Kendisinin hiçbir borcu olmadığı halde bir başkasına ait olan borcu nedeniyle hakkında haciz işlemi başlatılan vatandaş hukuki süreç başlattı. Cep telefonu kullanan milyonlarca kişiyi ilgilendiren olay aslında pek çok tüketici için kritik uyarı yapılmasına neden oldu.
Kendi cep telefonu faturasını düzenli olarak ödeyen ve hiçbir borcu olmayan kişilerin de başına gelebilecek süreçte vatandaş evine gelen icra kağıdı ile büyük şok yaşadı. GSM hattına ait fatura borcu nedeniyle hakkında haciz işlemi başlatılan vatandaş borca itiraz ederek GSM şirketine karşı manevi tazminat davası açtı.
ADIMA KAYITLI CEP TELEFONU VAR MI, E-DEVLET HACİZ ÖĞRENME, BORÇ SORGULAMA NEREDEN YAPILIR?
Günümüzde teknoloji büyük bir hızla gelişirken pek çok işlemde e -Devlet internet sitesi üzerinden büyük bir kolaylıkla yapılıyor. TC Kimlik Numarası ve e-Devlet şifresi ile sisteme giriş yapan kişiler burada adlarına borç olup olmadığını ya da üzerlerine kayıtlı olan cep telefonu hatlarını görüntüleyebiliyorlar. Özellikle de borç sorgulama işleminin düzenli olarak yapılması olası hataların rutin olarak düzeltilmesi açısından büyük önem taşıyor.
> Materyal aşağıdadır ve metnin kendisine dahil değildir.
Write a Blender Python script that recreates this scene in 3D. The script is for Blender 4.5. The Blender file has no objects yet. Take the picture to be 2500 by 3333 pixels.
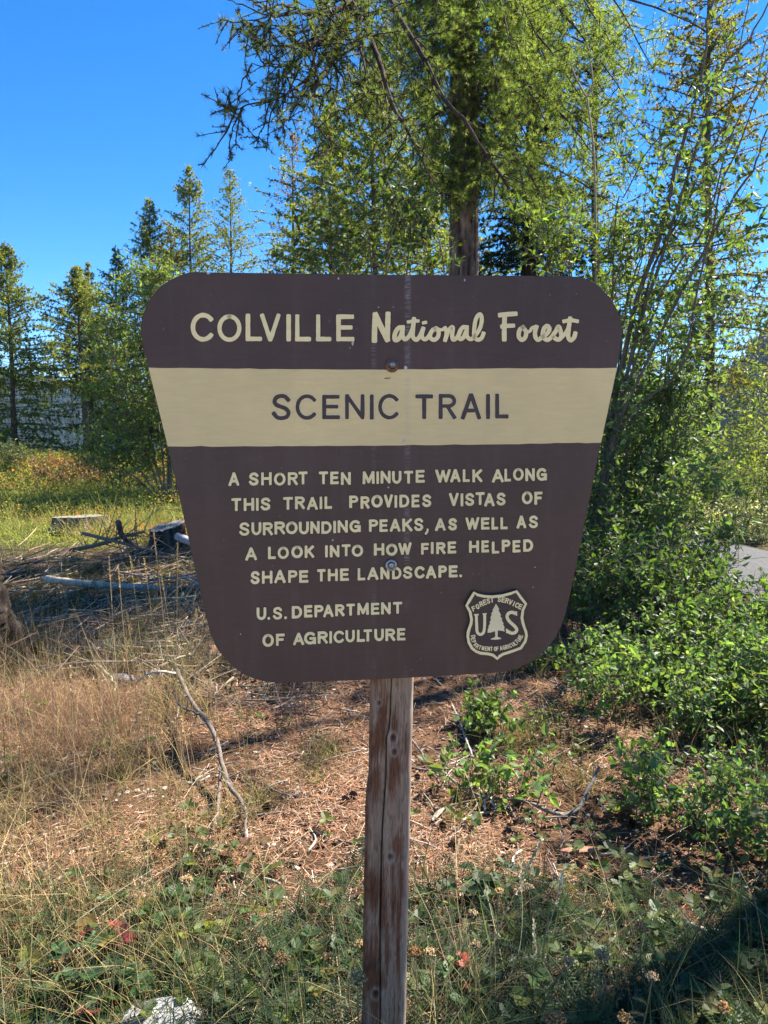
import bpy, bmesh, math, random
import numpy as np
from mathutils import Vector, Matrix

# ------------------------------------------------------------------ camera, world, sun, exposure
S = bpy.context.scene
R = math.radians
FPX, CU, CV = 2505.0, 1250.0, 1666.5          # focal length and centre of a 2500 x 3333 frame
PITCH = R(6.5)
CAM = np.array([0.0, 0.0, 1.6])
cam_d = bpy.data.cameras.new('camera')
cam = bpy.data.objects.new('camera', cam_d)
S.collection.objects.link(cam)
cam.location = CAM
cam.rotation_euler = (R(90) - PITCH, 0, 0)
cam_d.sensor_fit = 'VERTICAL'
cam_d.sensor_height = 24.0
cam_d.sensor_width = 18.0
cam_d.lens = 24.0 * FPX / 3333.0
cam_d.clip_start = 0.05
cam_d.clip_end = 8000
S.camera = cam

SUN_AZ, SUN_EL = R(55), R(48)                 # azimuth from the view direction towards the right
w = bpy.data.worlds.new('World')
S.world = w
w.use_nodes = True
wn = w.node_tree
wn.nodes.clear()
wo = wn.nodes.new('ShaderNodeOutputWorld')
bg = wn.nodes.new('ShaderNodeBackground')
sky = wn.nodes.new('ShaderNodeTexSky')
sky.sky_type = 'NISHITA'
sky.sun_disc = False
sky.sun_elevation = SUN_EL
sky.sun_rotation = SUN_AZ
sky.altitude = 3200
sky.air_density = 1.0
sky.dust_density = 0.0
sky.ozone_density = 4.0
hs = wn.nodes.new('ShaderNodeHueSaturation')
hs.inputs['Saturation'].default_value = 1.3
hs.inputs['Hue'].default_value = .502
wn.links.new(sky.outputs[0], hs.inputs['Color'])
wn.links.new(hs.outputs[0], bg.inputs['Color'])
bg.inputs['Strength'].default_value = 0.078
wn.links.new(bg.outputs[0], wo.inputs['Surface'])

sd = bpy.data.lights.new('sun', 'SUN')
sd.energy = 5.0
sd.angle = R(0.53)
sd.color = (1.0, 0.93, 0.82)
sun = bpy.data.objects.new('sun', sd)
S.collection.objects.link(sun)
SV = Vector((math.sin(SUN_AZ) * math.cos(SUN_EL), math.cos(SUN_AZ) * math.cos(SUN_EL), math.sin(SUN_EL)))
sun.rotation_euler = SV.to_track_quat('Z', 'Y').to_euler()
sun.location = SV * 60

HAZE = .00011
S.cycles.volume_bounces = 0
S.view_settings.view_transform = 'Standard'
S.view_settings.look = 'None'
S.view_settings.gamma = 1
S.view_settings.exposure = 1.9
S.cycles.max_bounces = 6
S.cycles.diffuse_bounces = 3
S.cycles.glossy_bounces = 2
S.cycles.transmission_bounces = 4
S.cycles.transparent_max_bounces = 4
S.cycles.caustics_reflective = False
S.cycles.caustics_refractive = False

# ------------------------------------------------------------------ helpers
rng = np.random.default_rng(11)
C = S.collection
UPV = np.array([0, 0, 1.0])

def ray(u, v):
    x = (np.asarray(u, float) - CU) / FPX
    y = -(np.asarray(v, float) - CV) / FPX
    cp, sp = math.cos(PITCH), math.sin(PITCH)
    return np.stack([x, cp + y * sp, -sp + y * cp], -1)

def px(u, v, Y):
    d = ray(u, v)
    return CAM + d * (np.asarray(Y, float)[..., None] / d[..., 1:2])

def gp(u, v, z=0.0):
    d = ray(u, v)
    return CAM + d * ((z - CAM[2]) / d[..., 2:3])

def pxs(pts, Y):
    a = np.array(pts, float)
    return px(a[:, 0], a[:, 1], np.broadcast_to(np.asarray(Y, float), (len(a),)))

def nrm(a):
    return a / np.maximum(np.linalg.norm(a, axis=-1, keepdims=True), 1e-9)

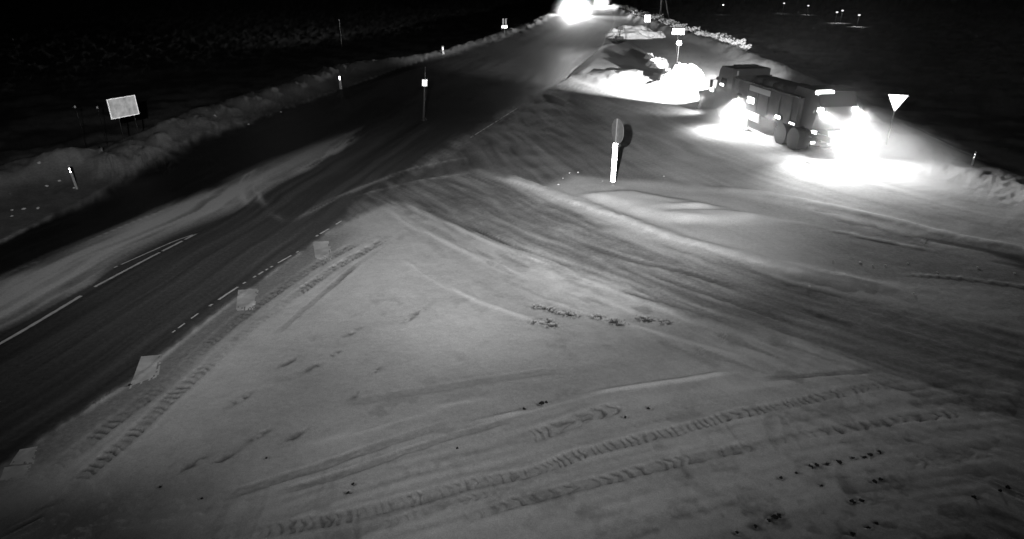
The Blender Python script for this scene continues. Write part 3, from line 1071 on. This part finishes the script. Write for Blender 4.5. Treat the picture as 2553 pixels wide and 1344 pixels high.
bush_proto = []
for k in range(3):
    bush_proto.append([x.mesh(n_, m_, n_ == 'snow_clots') for x, n_, m_ in zip(bush(20 + k, 1.0), ('twigs', 'snow_clots'), ('wood', 'snow'))])
line = CREST_R
pts = [Vector(p) for p in smooth(line, 2.0)]
acc = []
for i in range(len(pts) - 1):
    acc.append((pts[i + 1] - pts[i]).length)
tot = np.cumsum([0] + acc)
nb = 0
for i, sx in enumerate(np.linspace(0, 1, 46)):
    px = 1556 + 300 * sx + rnd.uniform(-3, 3)
    py = np.interp(px, [1550, 1620, 1700, 1790, 1850], [29, 57, 86, 112, 135]) + rnd.uniform(-2, 3)
    if rnd.random() < .12:
        continue
    q = ground_at(px, py)
    o = empty('bush', q, rnd.uniform(0, 6))
    hs = rnd.uniform(.6, 1.15) * (1.15 - .35 * sx)
    o.scale = (hs * 1.3, hs * 1.3, hs)
    for me in bush_proto[i % 3]:
        c = bpy.data.objects.new(me.name.split('.')[0], me)
        COL.objects.link(c)
        c.parent = o
    tag(o, 'low snow-laden bush in the lit row along the far right bank', 'bush', 'snowy bushes along the far bank')
    nb += 1

# loose lumps of snow and clods
chunk = [lump_mesh('snow_chunk', .12, .1, .07, 40 + k, sub=2, rag=.5) for k in range(3)]
clod = [lump_mesh('earth_clod', .10, .07, .05, 50 + k, 'clod', 2, 1.0) for k in range(3)]
SNOWSPOTS = [(1420, 433, .6), (1441, 431, .8), (1404, 447, .5), (1392, 464, .8), (1655, 441, .5), (1502, 455, .5),
             (2076, 655, .6), (2143, 659, .7), (2206, 667, .6), (2335, 683, .7), (2262, 660, .5), (2436, 671, .6), (2528, 684, .6), (2175, 668, .5), (2018, 716, .6), (2277, 738, .6),
             (95, 520, 1.0), (60, 522, 1.2), (30, 525, .9), (30, 540, .7), (150, 458, 1.3), (110, 445, 1.5), (118, 468, 1.1), (185, 470, .9), (540, 314, 1.2), (620, 312, 1.0), (700, 280, .9)]
for i, (px, py, sc_) in enumerate(SNOWSPOTS):
    q = ground_at(px, py)
    o = bpy.data.objects.new('snow_chunk', chunk[i % 3])
    COL.objects.link(o)
    o.location = q + Vector((0, 0, .02))
    o.scale = (sc_ * .6,) * 3
    o.rotation_euler = (0, 0, i * 1.7)
    if px < 760:
        tag(o, 'fist-sized lump of snow fallen on the left verge', 'snow lump', 'snow lumps on the left verge')
    elif py < 520:
        tag(o, 'small crumbled snow lump round the tip of the traffic island', 'snow lump', 'snow lumps on the traffic island tip')
    else:
        tag(o, 'tiny pale snow lump scattered on the packed side road', 'snow lump', 'snow lumps on the side road')
for i, (px, py, sc_) in enumerate(CLODS):
    q = ground_at(px, py)
    o = bpy.data.objects.new('earth_clod', clod[i % 3])
    COL.objects.link(o)
    o.location = q + Vector((0, 0, .01))
    o.scale = (sc_ * .34, sc_ * .42, sc_ * .4)
    o.rotation_euler = (0, 0, i * 2.3)
    if px > 1700:
        tag(o, 'dark frozen clod dropped in the wheel marks at the lower right', 'clod', 'dark clods at the lower right')
    else:
        tag(o, 'single dark clod on the smooth snow of the foreground', 'clod', 'dark clods on the foreground snow')

# dead grass poking through the foreground snow
g = MB()
for px, py in GRASSY:
    for k in range(46):
        q = P(px + rnd.gauss(0, 11), py + rnd.gauss(0, 3.2))
        a, ln = rnd.uniform(0, 6.28), rnd.uniform(.02, .075)
        tip = Vector((math.cos(a) * ln, math.sin(a) * ln, ln * rnd.uniform(.3, .9)))
        sd = Vector((-math.sin(a), math.cos(a), 0)) * .007
        o_ = Vector((q.x, q.y, .02))
        g.add([o_ - sd, o_ + sd, o_ + tip], [(0, 1, 2)])
tag(g.build('dead_grass', 'grass'), 'dark dead grass poking through the foreground snow', 'grass', kind='stuff')


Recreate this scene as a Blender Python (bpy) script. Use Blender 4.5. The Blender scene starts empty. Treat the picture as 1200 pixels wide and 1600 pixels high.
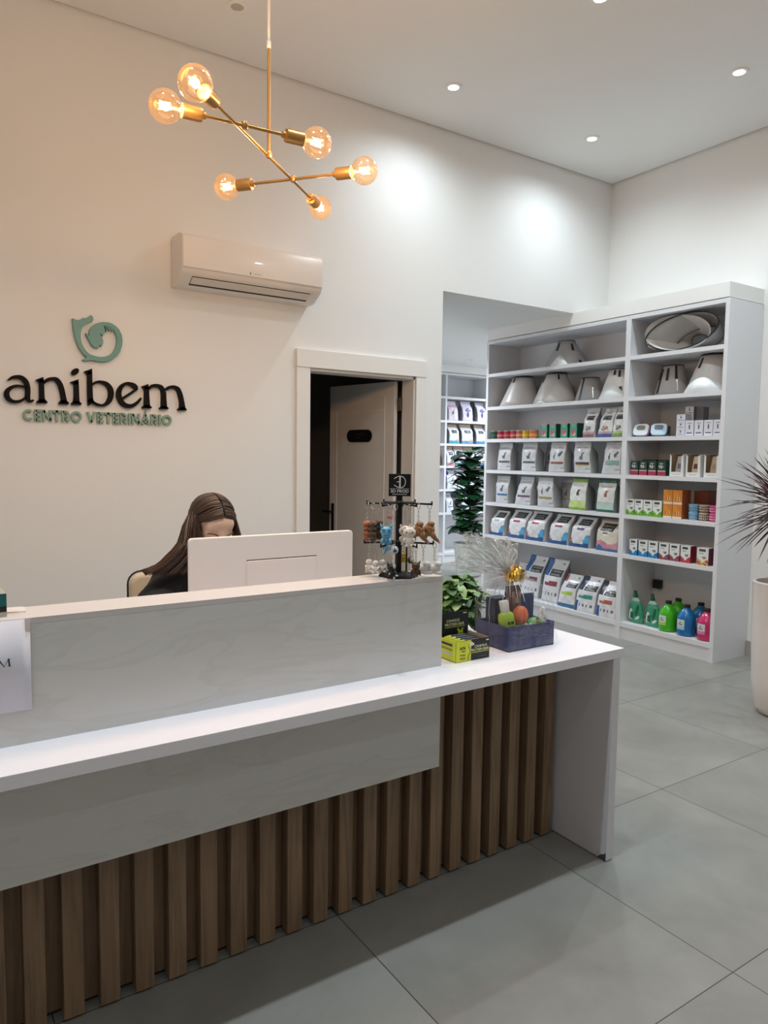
import bpy, math, random
from mathutils import Matrix, Vector
from math import sin, cos, pi, radians, sqrt
random.seed(7)
S = bpy.context.scene
COL = S.collection

# ---------------------------------------------------------------- camera, world, light, exposure
cam_d = bpy.data.cameras.new('camera')
cam_d.sensor_fit = 'VERTICAL'; cam_d.sensor_height = 36.0; cam_d.sensor_width = 27.0
cam_d.lens = 1130.666 / 1600 * 36.0
cam_d.clip_start = 0.05; cam_d.clip_end = 60
cam = bpy.data.objects.new('camera', cam_d); COL.objects.link(cam)
CX, CY, CZ = 7.80423332e-02, 5.84126865e-01, 1.34090984e-02      # pitch, yaw, roll (radians)
def _cam_rot():
    cx, sx, cy, sy, cz, sz = cos(CX), sin(CX), cos(CY), sin(CY), cos(CZ), sin(CZ)
    yaw = Matrix(((cy, -sy, 0), (sy, cy, 0), (0, 0, 1)))
    base = Matrix(((1, 0, 0), (0, 0, -1), (0, 1, 0)))
    pit = Matrix(((1, 0, 0), (0, cx, -sx), (0, sx, cx)))
    rol = Matrix(((cz, -sz, 0), (sz, cz, 0), (0, 0, 1)))
    M = rol @ pit @ base @ yaw
    return Matrix((M[0], -M[1], -M[2])).transposed()
cam.matrix_world = Matrix.Translation((0, 0, 1.5)) @ _cam_rot().to_4x4()
S.camera = cam
try: S.cycles.transparent_max_bounces = 40          # many layers of clear film and glass
except Exception: pass
S.view_settings.view_transform = 'Standard'; S.view_settings.look = 'None'
S.view_settings.gamma = 1.0; S.view_settings.exposure = 0.06
try: S.view_settings.use_curve_mapping = False
except Exception: pass
W = bpy.data.worlds.new('world'); S.world = W; W.use_nodes = True
W.node_tree.nodes['Background'].inputs[0].default_value = (0.8, 0.85, 0.9, 1)
W.node_tree.nodes['Background'].inputs[1].default_value = 0.05

DOWN_W = 78.0        # each ceiling downlight (spot)
FRONT_W = 2.2        # each wide downlight over the waiting side, behind the camera
HALL_W = 34.0        # each hall downlight
BULB_W = 14.0         # each globe bulb
COOL = (0.86, 0.985, 1.06)
HALLC = (0.86, 0.92, 1.0)
WARM = (1.0, 0.65, 0.42)

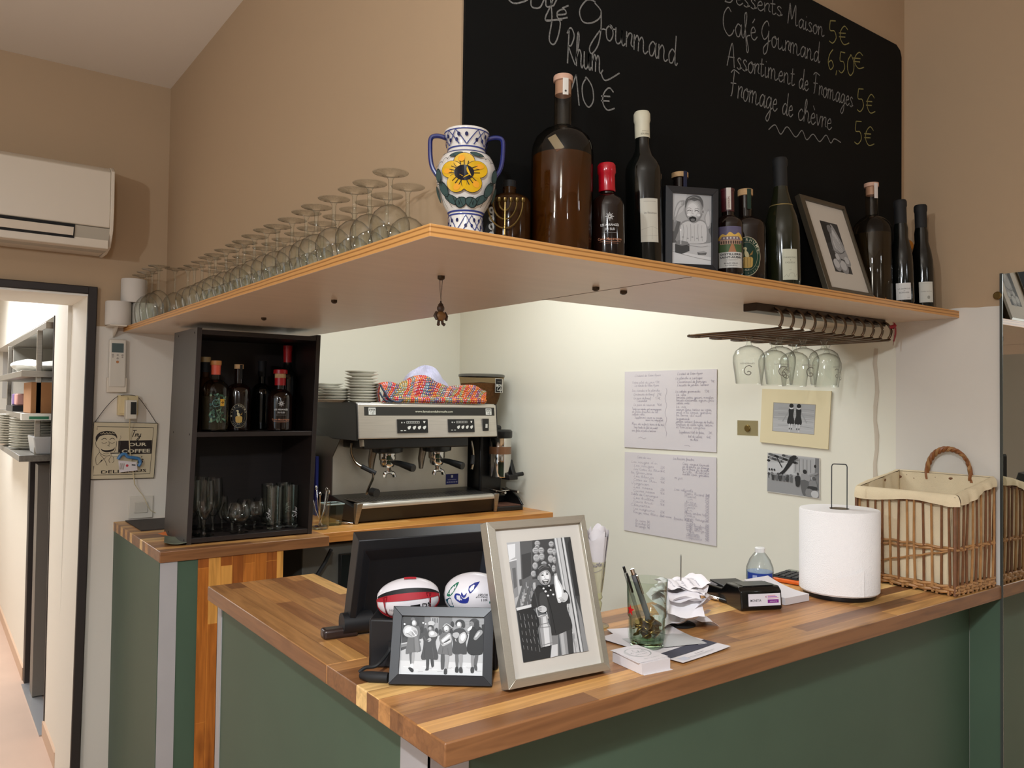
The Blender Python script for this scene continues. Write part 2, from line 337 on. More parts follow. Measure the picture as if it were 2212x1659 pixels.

ADINA BORÇ ÇIKAN VATANDAŞ AÇTIĞI DAVAYLA KALDI, BİRDE KARŞI TARAFIN AVUKAT GİDERİNİ ÖDEDİ!
Yaşanan olayda ise vatandaş manevi tazminat davası açarak şirketten 3 bin TL talep etti. Ancak açılan davada olayın bir hatadan kaynaklandığı, şirketin hata olduğunu tespit etmesi ile hacizden vazgeçtiği ve davacının kişilik hakların ihlal etmediği gerekçesi ile reddedildi.
GSM şirketinin avukatının bin 500 liralık ücretinin de davacı tarafından karşılanmasına karar verildi. İtiraz üzerine kararı tekrar değerlendiren Yargıtay 4. Hukuk Dairesi tarafından verilen emsal kararda ise şu ifadelere yer verildi.
"Mahkemece, davacının manevi tazminat talebi tümden reddedildiğine göre davalı yararına tarifeye göre, maktu 1.500 TL vekâlet ücreti takdir edilmesi gerekirken davacı yararına 1.500 TL vekalet ücreti takdir edilmesi usul ve yasaya uygun düşmediğinden kararın bozulması gerekir. Ancak bu yanılgının giderilmesi yeniden yargılamayı gerektirmediğinden kararın düzeltilerek onanması uygun görülmüştür. Davalı vekilinin temyiz itirazlarının kabulü ile hüküm fıkrasının 4 nolu bendinde yer alan 'Davacı vekilinin sarf ettiği emek ve mesai dikkate alınarak avukatlık Asgari Ücret Tarifesinin 12. maddesi gereğince tayin ve takdir olunan 1.500 TL Avukatlık Ücretinin davalıdan tahsili ile davacıya ödenmesine' ibarelerinin çıkarılmasına yerine “Davalı kendisini vekille temsil ettirdiğinden Avukatlık Asgari Ücret Tarifesi’nin 10/3. maddesi gereğince 1.500 TL vekalet ücretinin davacıdan alınarak davalıya ödenmesine,' ibarelerinin yazılmasına ve hükmün bu şekli ile düzeltilerek onanmasına oy birliğiyle karar verildi."
Uzmanlar ise yaşanan sürecin herkesin başına gelebileceğini, istemeden ya da bilerek hatalı haciz ve icra takibi yapılabileceğini, vatandaşların hakkını aramak için mutlaka düzenli olarak e-devlet üzerinden borç ve haciz sorgulama işlemlerini yapmaları gerektiğini dile getirdi.